Celebrating God’s World

“Consider the lilies of the field, how they grow; they neither toil nor spin; and yet I say to you that even Solomon in all his glory was not arrayed like one of these” (Matthew 6:28)

Here is a phrase from the Sermon on the Mount. Our Lord Jesus is explaining to His disciples the outlook on life one must possess in order to experience the Kingdom of God within one’s heart and soul. It may have been springtime when flowers burst into bloom. Do more than notice – Consider [reflect deeply, observe thoroughly, study] the way they grow without any effort. They are God’s glory and beauty. From the Talmud: Every blade of grass has an angel that hovers over it and whispers “grow.”

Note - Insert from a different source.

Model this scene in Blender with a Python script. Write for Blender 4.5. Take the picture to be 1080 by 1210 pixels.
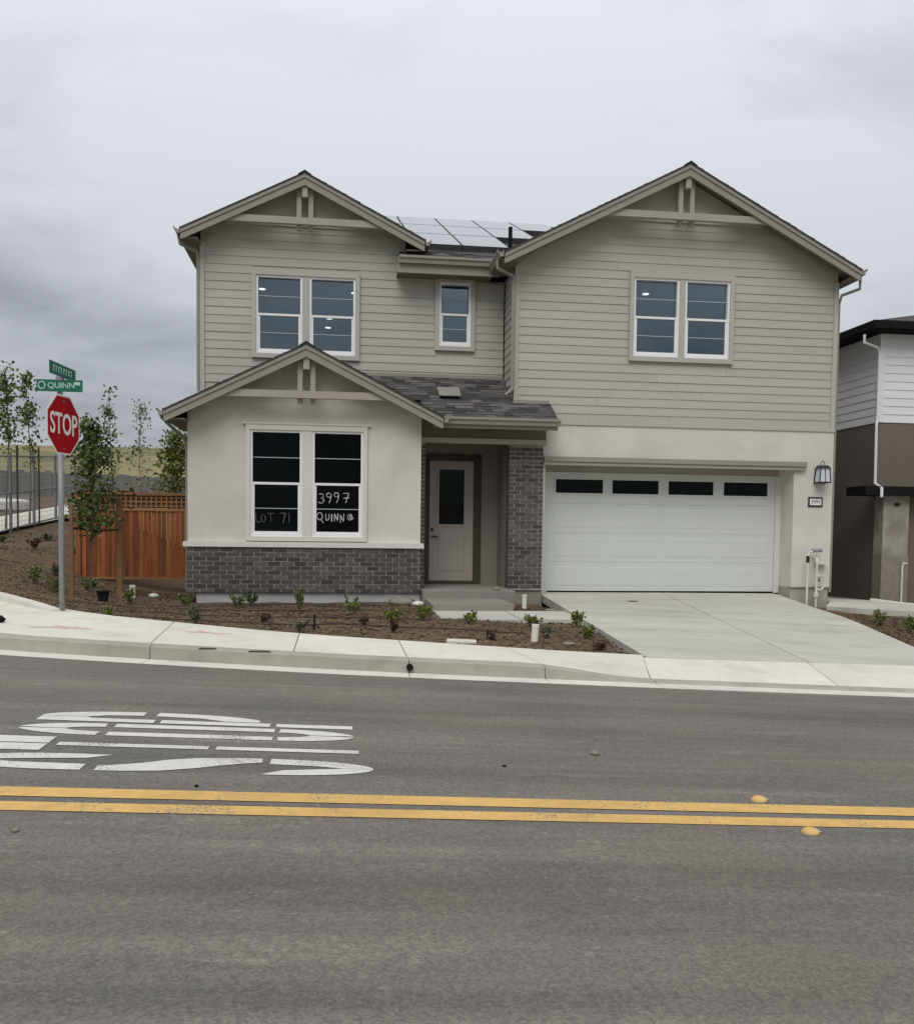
import bpy, math, random
import numpy as np
from mathutils import Vector, Matrix

for o in list(bpy.data.objects):
    bpy.data.objects.remove(o)
random.seed(7)
SC = bpy.context.scene
COL = SC.collection

# ------------------------------------------------------------------ camera
YAW, PITCH, ROLL = math.radians(7.4375), math.radians(2.9714), math.radians(0.69767)
EYE = Vector((0.0, 0.0, 1.5))
f = Vector((math.sin(YAW), math.cos(YAW), 0)); r = Vector((math.cos(YAW), -math.sin(YAW), 0)); u = Vector((0, 0, 1))
f2 = f * math.cos(PITCH) - u * math.sin(PITCH); u2 = u * math.cos(PITCH) + f * math.sin(PITCH)
r2 = r * math.cos(ROLL) + u2 * math.sin(ROLL); u3 = u2 * math.cos(ROLL) - r * math.sin(ROLL)
cam = bpy.data.cameras.new('camera'); camo = bpy.data.objects.new('camera', cam); COL.objects.link(camo)
cam.sensor_fit = 'HORIZONTAL'; cam.sensor_width = 36; cam.lens = 36.0
cam.shift_y = 77.09 / 1080
cam.clip_start = 0.05; cam.clip_end = 5000
camo.matrix_world = Matrix((( r2.x, u3.x, -f2.x, EYE.x), (r2.y, u3.y, -f2.y, EYE.y), (r2.z, u3.z, -f2.z, EYE.z), (0, 0, 0, 1)))
SC.camera = camo

# ------------------------------------------------------------------ sky, sun, exposure
SUN_EL, SUN_AZ = math.radians(50), math.radians(200)      # azimuth measured from +y clockwise: behind the camera
SC.view_settings.view_transform = 'Standard'; SC.view_settings.look = 'None'
SC.view_settings.gamma = 1.0; SC.view_settings.exposure = 0.15; SC.view_settings.use_curve_mapping = False
W = bpy.data.worlds.new('World'); SC.world = W; W.use_nodes = True
wt = W.node_tree; wt.nodes.clear()
def wn(t, **k):
    n = wt.nodes.new(t)
    for a, b in k.items(): setattr(n, a, b)
    return n
wo = wn('ShaderNodeOutputWorld')
sky = wn('ShaderNodeTexSky', sky_type='NISHITA', sun_disc=False, sun_elevation=SUN_EL, sun_rotation=SUN_AZ)
bg1 = wn('ShaderNodeBackground'); bg1.inputs[1].default_value = 0.10
wt.links.new(sky.outputs[0], bg1.inputs[0])
tc = wn('ShaderNodeTexCoord'); sep = wn('ShaderNodeSeparateXYZ'); wt.links.new(tc.outputs['Generated'], sep.inputs[0])
def wmath(op, a, b=None, c=None, clamp=False):
    n = wn('ShaderNodeMath', operation=op, use_clamp=clamp)
    for i, v in enumerate((a, b, c)):
        if v is None: continue
        if isinstance(v, (int, float)): n.inputs[i].default_value = v
        else: wt.links.new(v, n.inputs[i])
    return n.outputs[0]
# cloud deck: project the view direction on a flat layer so that clouds flatten towards the horizon
zc = wmath('MAXIMUM', sep.outputs[2], 0.0)
den = wmath('ADD', zc, 0.16)
px_ = wmath('DIVIDE', sep.outputs[0], den); py_ = wmath('DIVIDE', sep.outputs[1], den)
comb = wn('ShaderNodeCombineXYZ'); wt.links.new(px_, comb.inputs[0]); wt.links.new(py_, comb.inputs[1]); comb.inputs[2].default_value = 3.1
def wnoise(scale, det, rough, dist, off):
    m = wn('ShaderNodeMapping'); m.inputs['Location'].default_value = off
    wt.links.new(comb.outputs[0], m.inputs[0])
    n = wn('ShaderNodeTexNoise'); n.inputs['Scale'].default_value = scale; n.inputs['Detail'].default_value = det
    n.inputs['Roughness'].default_value = rough; n.inputs['Distortion'].default_value = dist
    wt.links.new(m.outputs[0], n.inputs['Vector']); return n.outputs[0]
n1 = wnoise(0.34, 4, 0.5, 0.5, (3.2697, 10.6689, 0)); n2 = wnoise(1.3, 6, 0.55, 0.35, (35.6307, 22.5779, 2))
elev = wmath('MULTIPLY_ADD', zc, 0.66, 0.42)                       # an overcast sky is brightest overhead
cl = wmath('MULTIPLY_ADD', n1, 0.75, -0.10); cl = wmath('MULTIPLY_ADD', n2, 0.52, wmath('ADD', cl, -0.06))
mr = wn('ShaderNodeMapRange'); mr.inputs[1].default_value = 0.30; mr.inputs[2].default_value = 0.60; mr.inputs[3].default_value = 0.43; mr.inputs[4].default_value = 1.06
wt.links.new(cl, mr.inputs[0])
bri = wmath('MULTIPLY', elev, mr.outputs[0])
ramp = wn('ShaderNodeMix', data_type='RGBA')
ramp.inputs[6].default_value = (0.86, 0.92, 1.06, 1); ramp.inputs[7].default_value = (0.945, 0.99, 1.045, 1)
wt.links.new(mr.outputs[0], ramp.inputs[0])
bg2 = wn('ShaderNodeBackground'); wt.links.new(ramp.outputs[2], bg2.inputs[0]); wt.links.new(bri, bg2.inputs[1])
mix = wn('ShaderNodeMixShader'); mix.inputs[0].default_value = 0.94
wt.links.new(bg1.outputs[0], mix.inputs[1]); wt.links.new(bg2.outputs[0], mix.inputs[2]); wt.links.new(mix.outputs[0], wo.inputs[0])
sl = bpy.data.lights.new('sun', 'SUN'); sl.energy = 1.45; sl.angle = math.radians(38); sl.color = (1.0, 0.965, 0.91)
so = bpy.data.objects.new('sun', sl); COL.objects.link(so)
sd = Vector((math.sin(SUN_AZ) * math.cos(SUN_EL), math.cos(SUN_AZ) * math.cos(SUN_EL), math.sin(SUN_EL)))
so.rotation_euler = sd.to_track_quat('Z', 'Y').to_euler()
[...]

Consider the peak seasons of nature’s splendor: Spring, when the earth comes alive; and autumn, when it returns to rest through winter. Two weeks in each when the trees put on a display of loveliness, a rare opportunity to give God praise for presenting us with His glory – and yet how many miss the moments when buds blossom, bloom before they become fruit for our nourishment? A fortnight in May when we take lessons in appreciation of our own infancy and childhood, and then in October, when we have the possibility to apply a spiritual meaning to the words of Browning: “Grow old along with Me, the best is yet to be – the last of life for which the first was made. Trust God, nor be afraid” [Rabbi ben Ezra]. God blesses the world with an aperitif of beauty. Not too much, lest it become assumed and ignored as normal, like blue skies and night constellations. Beauty at trauma times when like roses they adorn the mystique of birth with its angst of passage for the infant and pain pangs for the mother that end in joy, and the terror of the unknown at the awareness of death, with the promise from Christ Jesus of everlasting bliss confirmed in the multicolored leaves whose radiant allure was there all along, hidden beneath the growth color of green.

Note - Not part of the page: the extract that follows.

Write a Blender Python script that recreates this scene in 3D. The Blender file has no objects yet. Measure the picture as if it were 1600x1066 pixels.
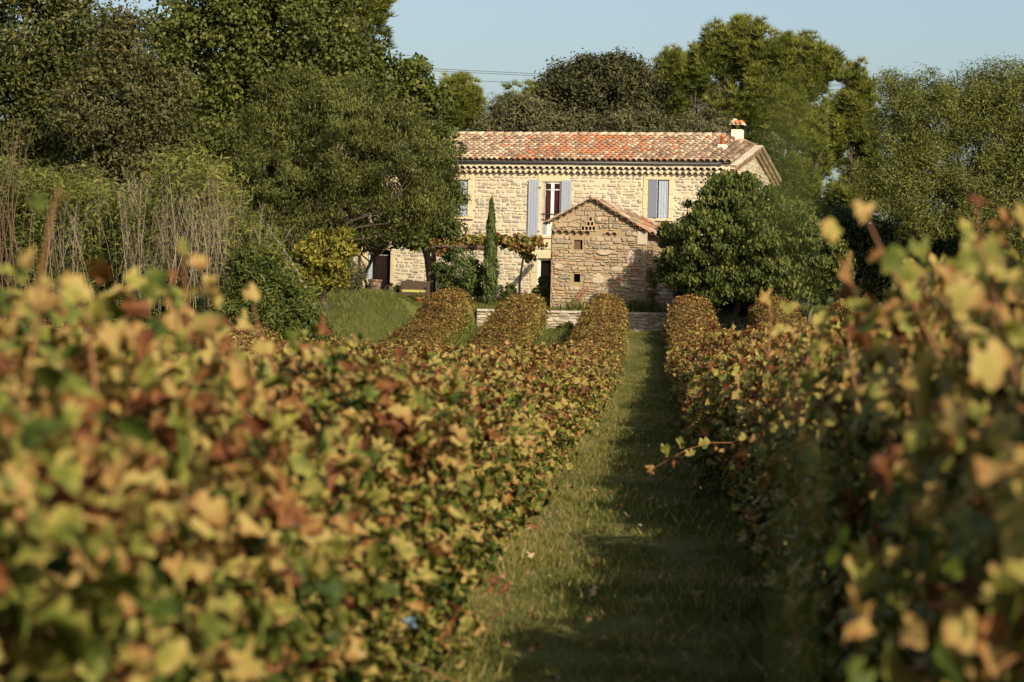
import bpy, math
import numpy as np
from mathutils import Matrix

SC = bpy.context.scene
COL = SC.collection
rad = math.radians
rng = np.random.default_rng(11)

# ------------------------------------------------------------------ camera
F = 4000.0                      # focal length in pixels of a 1600 wide frame
CAMZ = 1.5
PITCH, ROLL = math.atan(38/F), rad(1.4)
camd = bpy.data.cameras.new('camera')
camd.sensor_width = 36.0
camd.lens = F/1600*36
camd.clip_start, camd.clip_end = 0.05, 3000
camd.dof.use_dof = True
camd.dof.focus_distance = 60.0
camd.dof.aperture_fstop = 4.8
cam = bpy.data.objects.new('camera', camd)
COL.objects.link(cam)
RM = Matrix.Rotation(math.pi/2-PITCH, 3, 'X') @ Matrix.Rotation(ROLL, 3, 'Z')
cam.matrix_world = Matrix.Translation((0, 0, CAMZ)) @ RM.to_4x4()
SC.camera = cam
R3 = np.array(RM)

# ------------------------------------------------------------------ light
SUN_EL, SUN_AZ = rad(27.5), rad(27)          # azimuth from behind the camera towards the right
SDIR = np.array([math.sin(SUN_AZ)*math.cos(SUN_EL), -math.cos(SUN_AZ)*math.cos(SUN_EL), math.sin(SUN_EL)])
w = bpy.data.worlds.new('World'); SC.world = w; w.use_nodes = True
nt = w.node_tree
sky = nt.nodes.new('ShaderNodeTexSky'); sky.sky_type = 'NISHITA'
sky.sun_disc = False
sky.sun_elevation = SUN_EL
sky.sun_rotation = math.pi - SUN_AZ
sky.altitude = 100; sky.air_density = 1.0; sky.dust_density = 3.2; sky.ozone_density = 1.0
nt.links.new(sky.outputs[0], nt.nodes['Background'].inputs[0])
nt.nodes['Background'].inputs[1].default_value = 0.104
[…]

Christ is contrasting the common obsessions we humans have. We worry about what is not in our control. “Do not worry about your life, what you will eat or what you will drink, nor about your body, what you will put on. Is not life more than food, more than clothing?...Which of you by worrying can add one cubit to his stature?” Consider those who were listening to our blessed Lord. The clothes they owned were the clothes they wore. They had none of the security advantages that we Americans enjoy - welfare and health benefits, as citizens of the greatest power on the globe - while they were existing in an occupied territory.

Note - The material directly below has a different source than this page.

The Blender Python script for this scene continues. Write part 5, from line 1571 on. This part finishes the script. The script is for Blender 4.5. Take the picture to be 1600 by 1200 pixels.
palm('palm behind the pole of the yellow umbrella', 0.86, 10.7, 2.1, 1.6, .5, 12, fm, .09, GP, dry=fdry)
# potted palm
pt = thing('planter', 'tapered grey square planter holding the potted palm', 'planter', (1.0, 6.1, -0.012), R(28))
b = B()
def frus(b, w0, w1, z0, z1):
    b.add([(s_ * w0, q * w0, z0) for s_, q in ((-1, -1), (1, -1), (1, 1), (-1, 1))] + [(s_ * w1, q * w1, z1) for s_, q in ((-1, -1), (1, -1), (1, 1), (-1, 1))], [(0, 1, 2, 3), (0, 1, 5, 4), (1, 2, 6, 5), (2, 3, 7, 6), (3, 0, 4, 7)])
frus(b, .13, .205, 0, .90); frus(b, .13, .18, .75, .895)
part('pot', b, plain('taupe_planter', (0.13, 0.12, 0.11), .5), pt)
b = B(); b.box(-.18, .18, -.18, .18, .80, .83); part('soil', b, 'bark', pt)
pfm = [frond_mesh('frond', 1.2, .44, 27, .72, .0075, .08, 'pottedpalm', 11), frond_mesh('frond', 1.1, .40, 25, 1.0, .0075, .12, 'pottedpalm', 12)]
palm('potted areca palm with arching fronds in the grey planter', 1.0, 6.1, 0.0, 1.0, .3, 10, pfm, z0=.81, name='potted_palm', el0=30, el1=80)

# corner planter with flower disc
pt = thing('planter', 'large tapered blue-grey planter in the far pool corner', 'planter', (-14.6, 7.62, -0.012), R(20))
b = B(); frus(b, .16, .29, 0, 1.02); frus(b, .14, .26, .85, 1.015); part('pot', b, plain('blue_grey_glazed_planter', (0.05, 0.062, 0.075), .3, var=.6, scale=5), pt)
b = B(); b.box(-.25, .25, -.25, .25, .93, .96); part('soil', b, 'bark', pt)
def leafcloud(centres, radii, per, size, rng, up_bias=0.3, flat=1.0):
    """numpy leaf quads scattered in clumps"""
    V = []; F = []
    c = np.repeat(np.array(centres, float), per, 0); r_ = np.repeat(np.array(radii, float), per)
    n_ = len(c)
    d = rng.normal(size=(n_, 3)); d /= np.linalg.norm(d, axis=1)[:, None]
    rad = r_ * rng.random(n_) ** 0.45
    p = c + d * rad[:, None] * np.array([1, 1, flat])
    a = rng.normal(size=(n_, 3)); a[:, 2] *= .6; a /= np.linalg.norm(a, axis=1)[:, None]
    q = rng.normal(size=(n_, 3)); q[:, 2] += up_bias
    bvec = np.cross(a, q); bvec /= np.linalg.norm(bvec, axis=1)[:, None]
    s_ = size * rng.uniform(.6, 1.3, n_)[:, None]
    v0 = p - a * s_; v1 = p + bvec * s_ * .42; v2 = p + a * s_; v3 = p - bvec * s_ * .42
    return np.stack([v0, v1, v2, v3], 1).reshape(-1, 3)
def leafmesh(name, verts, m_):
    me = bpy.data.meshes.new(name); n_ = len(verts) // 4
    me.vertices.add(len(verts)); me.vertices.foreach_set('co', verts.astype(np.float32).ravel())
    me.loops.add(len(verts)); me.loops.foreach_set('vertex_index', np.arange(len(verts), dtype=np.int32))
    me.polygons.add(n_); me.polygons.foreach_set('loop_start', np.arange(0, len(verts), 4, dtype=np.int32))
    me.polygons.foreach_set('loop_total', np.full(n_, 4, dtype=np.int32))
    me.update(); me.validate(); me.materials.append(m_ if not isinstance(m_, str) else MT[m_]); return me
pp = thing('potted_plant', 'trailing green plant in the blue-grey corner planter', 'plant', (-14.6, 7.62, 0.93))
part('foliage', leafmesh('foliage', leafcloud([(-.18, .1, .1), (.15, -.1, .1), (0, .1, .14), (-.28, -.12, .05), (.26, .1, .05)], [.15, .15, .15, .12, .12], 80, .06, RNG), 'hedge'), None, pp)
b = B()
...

Consider His point: Why would God lavish such loveliness on mere flowers of the field that grow and die in a season? Is it not a waste of splendor? And yet He creates such an ostentatious display even if nobody appreciates it. How much more has He invested in you and me, whom He made in His image to pass through this period of our lives gleaning whatever wisdom and spiritual insights we pick up through suffering and struggle, triumphs and disappointments – all for the opportunity to turn sins into virtues and illusions into faithfulness? Think of His investment in us. If flowers can be beautiful, how much lovelier is a soul that finds itself by losing itself for Christ’s sake? Ponder on the essence of floral elegance. All the ingredients are natural, from brown earth, water, sunshine and photosynthesis. To “gild the lily” is ridiculous, because gold does nothing to enhance the pulchritude put there by the Lord. Why then do we think we contribute to God’s artistry by adding to the natural beauty of a human being in the ways that each culture has of defining beauty? What is left out when innocence, purity, wholesomeness and spiritual qualities adorn a girl, woman or man?